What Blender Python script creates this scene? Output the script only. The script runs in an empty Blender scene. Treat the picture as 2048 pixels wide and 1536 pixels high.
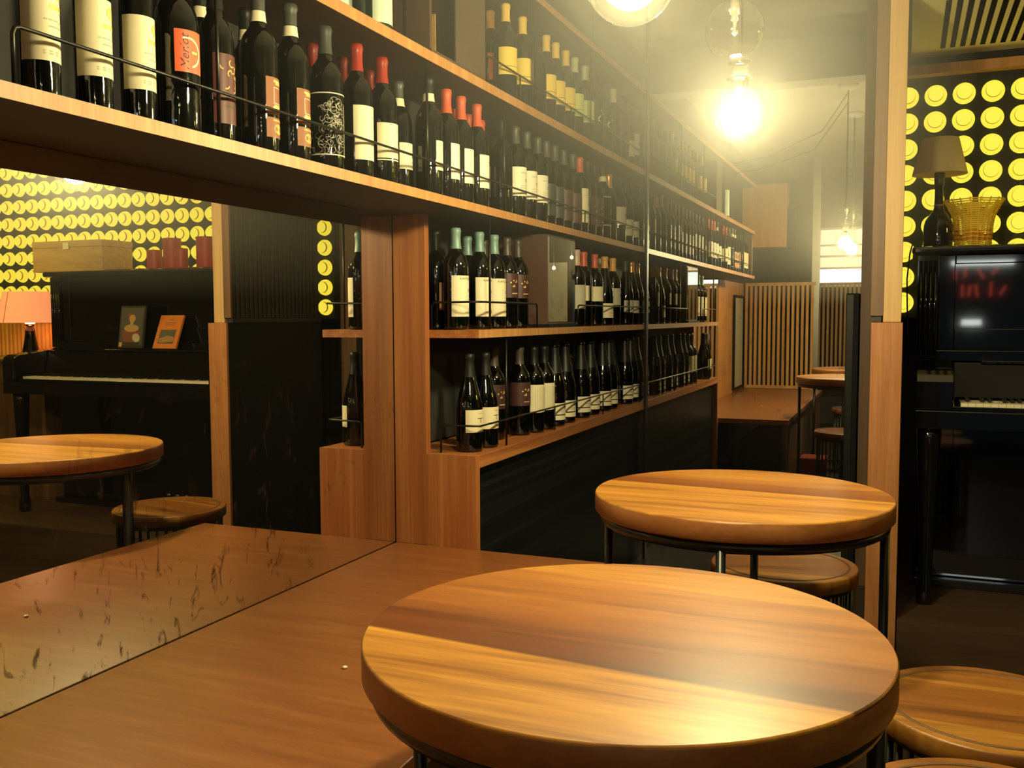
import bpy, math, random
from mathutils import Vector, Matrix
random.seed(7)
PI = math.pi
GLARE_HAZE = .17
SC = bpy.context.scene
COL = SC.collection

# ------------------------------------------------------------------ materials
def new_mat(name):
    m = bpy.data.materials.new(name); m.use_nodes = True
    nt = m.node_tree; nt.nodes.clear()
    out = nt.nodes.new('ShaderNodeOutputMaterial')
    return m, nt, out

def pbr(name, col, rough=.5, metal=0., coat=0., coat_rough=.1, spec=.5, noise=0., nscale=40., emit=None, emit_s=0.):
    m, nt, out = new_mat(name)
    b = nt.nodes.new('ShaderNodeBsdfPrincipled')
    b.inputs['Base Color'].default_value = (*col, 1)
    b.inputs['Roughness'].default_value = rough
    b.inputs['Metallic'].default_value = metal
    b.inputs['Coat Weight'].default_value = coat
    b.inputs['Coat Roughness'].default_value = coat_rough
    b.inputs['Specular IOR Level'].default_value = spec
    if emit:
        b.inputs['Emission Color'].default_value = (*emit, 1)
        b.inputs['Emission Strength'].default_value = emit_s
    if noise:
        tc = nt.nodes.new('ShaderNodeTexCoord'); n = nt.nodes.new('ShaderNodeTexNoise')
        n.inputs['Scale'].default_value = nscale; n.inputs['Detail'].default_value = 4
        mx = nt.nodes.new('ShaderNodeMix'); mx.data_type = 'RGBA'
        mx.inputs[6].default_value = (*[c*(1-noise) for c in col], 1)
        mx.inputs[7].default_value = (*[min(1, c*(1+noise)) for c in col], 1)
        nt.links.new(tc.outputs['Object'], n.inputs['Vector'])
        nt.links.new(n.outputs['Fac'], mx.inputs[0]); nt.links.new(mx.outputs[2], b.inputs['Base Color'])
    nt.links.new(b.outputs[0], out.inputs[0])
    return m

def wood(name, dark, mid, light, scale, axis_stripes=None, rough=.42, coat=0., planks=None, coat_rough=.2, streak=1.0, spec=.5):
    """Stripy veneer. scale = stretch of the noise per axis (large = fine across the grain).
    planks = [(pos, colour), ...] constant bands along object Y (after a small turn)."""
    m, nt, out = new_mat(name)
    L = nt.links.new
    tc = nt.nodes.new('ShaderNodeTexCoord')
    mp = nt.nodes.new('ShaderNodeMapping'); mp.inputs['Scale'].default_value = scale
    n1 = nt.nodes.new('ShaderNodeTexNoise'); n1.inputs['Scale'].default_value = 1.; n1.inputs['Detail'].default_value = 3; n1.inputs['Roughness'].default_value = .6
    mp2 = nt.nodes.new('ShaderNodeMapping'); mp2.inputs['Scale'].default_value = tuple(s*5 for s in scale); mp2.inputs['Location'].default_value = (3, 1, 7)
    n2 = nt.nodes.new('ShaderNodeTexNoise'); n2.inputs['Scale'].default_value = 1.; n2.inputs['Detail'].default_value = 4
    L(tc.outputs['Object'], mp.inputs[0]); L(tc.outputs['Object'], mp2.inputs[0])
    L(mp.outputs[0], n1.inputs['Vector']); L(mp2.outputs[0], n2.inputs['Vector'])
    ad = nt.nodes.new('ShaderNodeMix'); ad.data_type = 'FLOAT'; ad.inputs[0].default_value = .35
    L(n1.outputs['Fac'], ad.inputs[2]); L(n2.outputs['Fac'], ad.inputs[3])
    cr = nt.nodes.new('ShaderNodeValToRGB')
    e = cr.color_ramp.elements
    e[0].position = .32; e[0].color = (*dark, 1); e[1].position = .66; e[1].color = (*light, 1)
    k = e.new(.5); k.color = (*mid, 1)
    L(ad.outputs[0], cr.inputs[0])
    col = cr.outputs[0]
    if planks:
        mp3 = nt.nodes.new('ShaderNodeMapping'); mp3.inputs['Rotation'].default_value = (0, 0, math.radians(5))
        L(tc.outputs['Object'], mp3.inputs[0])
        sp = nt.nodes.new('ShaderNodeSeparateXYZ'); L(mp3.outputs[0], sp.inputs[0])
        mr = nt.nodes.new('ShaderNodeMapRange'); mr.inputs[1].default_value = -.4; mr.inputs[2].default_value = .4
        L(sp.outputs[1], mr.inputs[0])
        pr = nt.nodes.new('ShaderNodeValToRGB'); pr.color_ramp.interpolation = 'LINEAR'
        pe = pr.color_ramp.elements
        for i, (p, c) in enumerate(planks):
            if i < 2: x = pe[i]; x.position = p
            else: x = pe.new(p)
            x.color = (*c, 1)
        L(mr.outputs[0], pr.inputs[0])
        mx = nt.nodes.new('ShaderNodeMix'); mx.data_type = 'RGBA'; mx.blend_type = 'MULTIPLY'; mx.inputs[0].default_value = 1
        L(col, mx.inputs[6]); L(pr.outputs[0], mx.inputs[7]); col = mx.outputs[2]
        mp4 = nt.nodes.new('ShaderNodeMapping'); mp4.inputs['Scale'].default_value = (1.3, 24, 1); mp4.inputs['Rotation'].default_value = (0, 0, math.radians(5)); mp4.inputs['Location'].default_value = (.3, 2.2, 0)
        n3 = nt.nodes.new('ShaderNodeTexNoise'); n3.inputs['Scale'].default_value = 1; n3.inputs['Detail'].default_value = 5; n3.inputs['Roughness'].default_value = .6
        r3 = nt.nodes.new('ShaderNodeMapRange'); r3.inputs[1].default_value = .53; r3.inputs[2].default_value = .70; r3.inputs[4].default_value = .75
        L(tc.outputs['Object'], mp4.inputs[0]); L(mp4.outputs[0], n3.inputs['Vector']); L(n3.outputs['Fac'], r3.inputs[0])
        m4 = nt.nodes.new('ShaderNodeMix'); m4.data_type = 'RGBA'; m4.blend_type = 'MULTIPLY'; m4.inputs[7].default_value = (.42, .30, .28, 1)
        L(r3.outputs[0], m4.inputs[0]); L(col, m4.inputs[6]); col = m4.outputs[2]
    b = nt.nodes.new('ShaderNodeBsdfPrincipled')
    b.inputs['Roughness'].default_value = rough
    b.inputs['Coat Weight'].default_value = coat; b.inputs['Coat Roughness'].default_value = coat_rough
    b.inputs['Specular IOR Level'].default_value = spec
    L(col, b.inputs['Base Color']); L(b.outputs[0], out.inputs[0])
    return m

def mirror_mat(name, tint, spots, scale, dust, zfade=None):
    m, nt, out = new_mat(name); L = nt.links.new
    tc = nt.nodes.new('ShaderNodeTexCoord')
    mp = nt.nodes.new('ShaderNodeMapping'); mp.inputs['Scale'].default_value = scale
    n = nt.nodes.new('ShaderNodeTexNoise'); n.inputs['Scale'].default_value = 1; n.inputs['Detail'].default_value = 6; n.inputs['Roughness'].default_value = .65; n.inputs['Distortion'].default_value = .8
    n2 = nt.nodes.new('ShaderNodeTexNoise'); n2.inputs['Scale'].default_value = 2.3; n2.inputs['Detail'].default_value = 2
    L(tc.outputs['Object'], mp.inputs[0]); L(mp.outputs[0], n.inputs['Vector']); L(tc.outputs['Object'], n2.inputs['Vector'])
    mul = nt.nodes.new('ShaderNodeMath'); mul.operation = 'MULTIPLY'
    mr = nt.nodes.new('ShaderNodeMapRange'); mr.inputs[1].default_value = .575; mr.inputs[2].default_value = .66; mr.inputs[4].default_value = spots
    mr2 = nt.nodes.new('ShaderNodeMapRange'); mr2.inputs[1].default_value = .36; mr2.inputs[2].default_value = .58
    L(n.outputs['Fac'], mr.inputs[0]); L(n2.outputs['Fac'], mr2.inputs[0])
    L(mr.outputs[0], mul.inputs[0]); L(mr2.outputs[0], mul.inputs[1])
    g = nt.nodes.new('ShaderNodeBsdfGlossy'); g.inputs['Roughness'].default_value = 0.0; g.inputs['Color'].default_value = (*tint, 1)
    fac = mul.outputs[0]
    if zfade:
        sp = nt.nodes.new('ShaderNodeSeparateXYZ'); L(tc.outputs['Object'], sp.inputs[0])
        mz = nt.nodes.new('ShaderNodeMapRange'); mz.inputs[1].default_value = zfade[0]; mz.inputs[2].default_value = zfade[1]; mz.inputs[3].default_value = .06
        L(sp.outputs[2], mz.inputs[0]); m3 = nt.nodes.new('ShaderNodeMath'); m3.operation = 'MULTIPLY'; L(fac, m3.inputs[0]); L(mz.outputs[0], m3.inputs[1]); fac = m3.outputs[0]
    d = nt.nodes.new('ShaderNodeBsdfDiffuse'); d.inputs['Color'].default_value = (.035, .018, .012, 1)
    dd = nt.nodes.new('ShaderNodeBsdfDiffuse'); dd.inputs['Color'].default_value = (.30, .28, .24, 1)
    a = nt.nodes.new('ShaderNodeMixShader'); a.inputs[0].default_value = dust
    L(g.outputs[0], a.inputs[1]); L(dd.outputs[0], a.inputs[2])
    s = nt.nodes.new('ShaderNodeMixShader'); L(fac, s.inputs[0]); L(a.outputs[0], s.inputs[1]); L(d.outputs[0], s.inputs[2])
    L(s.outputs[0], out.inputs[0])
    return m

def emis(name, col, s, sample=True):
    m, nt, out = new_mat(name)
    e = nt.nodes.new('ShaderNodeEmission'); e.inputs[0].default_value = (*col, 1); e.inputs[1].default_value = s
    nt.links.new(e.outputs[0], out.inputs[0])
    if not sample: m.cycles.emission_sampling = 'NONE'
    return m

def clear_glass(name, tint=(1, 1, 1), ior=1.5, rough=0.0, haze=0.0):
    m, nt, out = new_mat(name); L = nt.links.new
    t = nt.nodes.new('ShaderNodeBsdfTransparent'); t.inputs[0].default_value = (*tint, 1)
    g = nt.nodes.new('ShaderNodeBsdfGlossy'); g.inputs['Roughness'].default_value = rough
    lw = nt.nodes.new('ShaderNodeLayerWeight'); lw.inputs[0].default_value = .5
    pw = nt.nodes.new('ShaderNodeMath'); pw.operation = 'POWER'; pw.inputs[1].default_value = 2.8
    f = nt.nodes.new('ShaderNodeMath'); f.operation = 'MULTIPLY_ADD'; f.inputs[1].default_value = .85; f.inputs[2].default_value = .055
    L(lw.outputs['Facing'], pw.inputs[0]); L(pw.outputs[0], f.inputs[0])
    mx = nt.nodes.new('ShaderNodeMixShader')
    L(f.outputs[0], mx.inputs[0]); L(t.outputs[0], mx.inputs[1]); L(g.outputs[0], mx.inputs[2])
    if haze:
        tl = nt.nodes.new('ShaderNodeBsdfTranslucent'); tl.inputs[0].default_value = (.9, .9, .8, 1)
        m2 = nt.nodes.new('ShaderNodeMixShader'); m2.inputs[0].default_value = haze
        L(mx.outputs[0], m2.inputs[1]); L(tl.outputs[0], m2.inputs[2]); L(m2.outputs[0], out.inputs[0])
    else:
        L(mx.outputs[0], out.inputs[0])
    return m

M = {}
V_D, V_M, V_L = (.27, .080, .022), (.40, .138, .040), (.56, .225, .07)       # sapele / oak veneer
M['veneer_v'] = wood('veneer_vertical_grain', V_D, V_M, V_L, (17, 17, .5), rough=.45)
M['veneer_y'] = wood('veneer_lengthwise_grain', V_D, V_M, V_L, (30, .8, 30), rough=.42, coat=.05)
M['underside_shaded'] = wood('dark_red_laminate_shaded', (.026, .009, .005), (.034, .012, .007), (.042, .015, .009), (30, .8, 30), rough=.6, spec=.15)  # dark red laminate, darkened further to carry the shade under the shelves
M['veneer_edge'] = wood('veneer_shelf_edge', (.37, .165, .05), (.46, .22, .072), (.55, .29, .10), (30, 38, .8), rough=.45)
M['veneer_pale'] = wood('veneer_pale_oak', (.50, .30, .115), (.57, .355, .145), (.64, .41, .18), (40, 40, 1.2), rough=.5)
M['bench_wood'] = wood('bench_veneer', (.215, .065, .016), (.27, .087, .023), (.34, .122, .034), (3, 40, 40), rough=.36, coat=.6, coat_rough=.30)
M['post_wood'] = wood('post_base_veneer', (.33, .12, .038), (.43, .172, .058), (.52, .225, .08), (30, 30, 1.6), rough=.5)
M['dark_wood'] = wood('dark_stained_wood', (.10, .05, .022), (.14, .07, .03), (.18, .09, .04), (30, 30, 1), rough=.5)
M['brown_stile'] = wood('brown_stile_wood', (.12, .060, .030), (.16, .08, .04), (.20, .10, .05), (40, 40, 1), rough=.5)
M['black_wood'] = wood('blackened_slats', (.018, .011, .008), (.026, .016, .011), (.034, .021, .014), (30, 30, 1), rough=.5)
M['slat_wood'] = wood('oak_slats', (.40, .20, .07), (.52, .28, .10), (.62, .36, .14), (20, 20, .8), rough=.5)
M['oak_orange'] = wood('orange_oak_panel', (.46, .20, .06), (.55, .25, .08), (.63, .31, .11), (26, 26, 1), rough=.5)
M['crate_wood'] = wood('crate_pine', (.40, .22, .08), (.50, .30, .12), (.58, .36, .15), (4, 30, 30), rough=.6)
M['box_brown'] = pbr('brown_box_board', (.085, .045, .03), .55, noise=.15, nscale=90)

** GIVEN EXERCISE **
Only lines belong in the copy: transcribe those from the start of the data through the line that contains "COL = SC.collection", and skip the pictures.

** WRITTEN REPLY **
What Blender Python script creates this scene? Output the script only. The script runs in an empty Blender scene. Treat the picture as 2048 pixels wide and 1536 pixels high.
import bpy, math, random
from mathutils import Vector, Matrix
random.seed(7)
PI = math.pi
GLARE_HAZE = .17
SC = bpy.context.scene
COL = SC.collection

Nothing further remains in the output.